A Victory for True Liberalism (Not Leftist Progressivism)

Progressives are (mostly) hesitant to denounce a 9-0 decision in favor of a Catholic social service agency’s right to not include same-sex couples when placing foster care children, pointing out that the decision was made on narrow grounds while at the same time calling for passage of the Equality Act to ensure that religious exceptions are prohibited under federal law.

Some of the more perceptive commentaries follow below.


4 Comments for “A Victory for True Liberalism (Not Leftist Progressivism)”

  1. posted by Tom Scharbach on

    Progressives are (mostly) hesitant to denounce a 9-0 decision in favor of a Catholic social service agency’s right to not include same-sex couples when placing foster care children, pointing out that the decision was made on narrow grounds …

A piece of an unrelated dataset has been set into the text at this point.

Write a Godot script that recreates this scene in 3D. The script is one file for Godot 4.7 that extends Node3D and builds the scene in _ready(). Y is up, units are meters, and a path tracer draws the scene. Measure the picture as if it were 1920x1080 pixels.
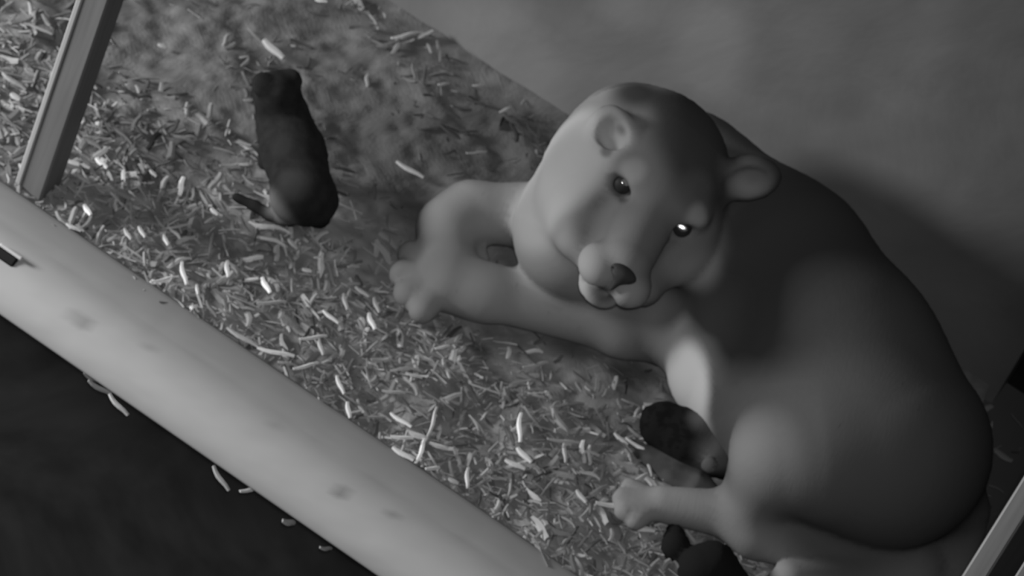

    Progressives are not alone in pointing out that Chief Justice Roberts’ majority opinion was very narrow, a decision that did not affect the principle (“rational basis” test for laws of general application) established by Justice Scalia’s opinion in Employment Division. In fact, the Court specifically elected not to reevaluate Employment Division by a 6-3 margin.

    Justice Alito, in his concurrence/dissent, took “the majority” (meaning Chief Justice Roberts, who appears to have been the driving force behind the opinion) to task for not overturning Employment Division:

    [T]he Court has emitted a wisp of a decision that leaves religious liberty in a confused and vulnerable state. Those who count on this Court to stand up for the First Amendment have every right to be disappointed—as am I.

    The end result is that the decision decides nothing other than that the particular circumstances of the case allowed the Court to not consider Employment Division. As Justice Gorsuch pointed out in his dissent, joined in by Justices Alito and Thomas:

    “Dodging the question today guarantees it will recur tomorrow. These cases will keep coming until the Court musters the fortitude to supply an answer. Respectfully, it should have done so today.”

    The battle over Employment Division will go on in future Terms. I’m not at all sure how the decision was a “A Victory for True Liberalism“, unless one of the principles of “True Liberalism” is to kick the can down the alley.

  2. posted by Kosh III on

    Despite the alleged narrowness of this decision, expect the nanny state theocrats and radical regressives to continue to seek any means possible including the coercive power of the state, to destroy life, liberty and pursuit of happiness for anyone not submissive to their religious OPINION.
    Just to be clear, my husband is a retired cleric and we both profess authentic Christianity.

  3. posted by Tom Scharbach on

    Well, Kosh, it is interesting how Stephen and other adherents of True Liberalism turned against Justice Scalia and Employment Division when the free exercise question no longer involved suppression of peyote use by indigenous religionists and instead involved laws preventing True Christians from discriminating against gays and lesbians.

    Sooner or later, the Court will have to directly confront Employment Division, and decide whether or not to overturn it. If the Court does, that will bring True Liberalism full circle, because Employment Division effectively overturned Yoder.

    Yoder applied Sherbert’s “substantial burden” test to laws of general application as well as targeted laws, and that interfered with the government’s ability to suppress minority religions (e.g. indigenous religions, Old Order Anabaptists, Jehovah’s Witnesses and other minority religions). Employment Division brought the constitutional standard back to Reynolds, which turned on the question of whether or not the government could suppress Mormon religious practice, interestingly enough.

    The plethora of anti-equality bills making their way through Republican legislatures right now will provide the opportunity, sooner or later, for the adherents of True Liberalism to force the Court to act on Employment Division instead of dodging the question. I’m not betting on Employment Division at this point.

  4. posted by Jorge on

    Some of the more perceptive commentaries follow below.

    I agree.

    However much the decision may be written on “magic paper” for this dispute, I think the Supreme Court was correct to call out and take a hammer to the practice of making a special exemption for the Catholic Church in such a way that would infringe upon its rights. The city tries to claim that the Commissioner himself would never give an exemption. That is still the Commissioner himself deciding to discriminate. That cannot stand. Destroying that practice was worth it.

    It is fitting that progressive bigotry be dismantled piece by piece, preserving as much of it as possible–which may or may not be nothing in the end. But let us prove that.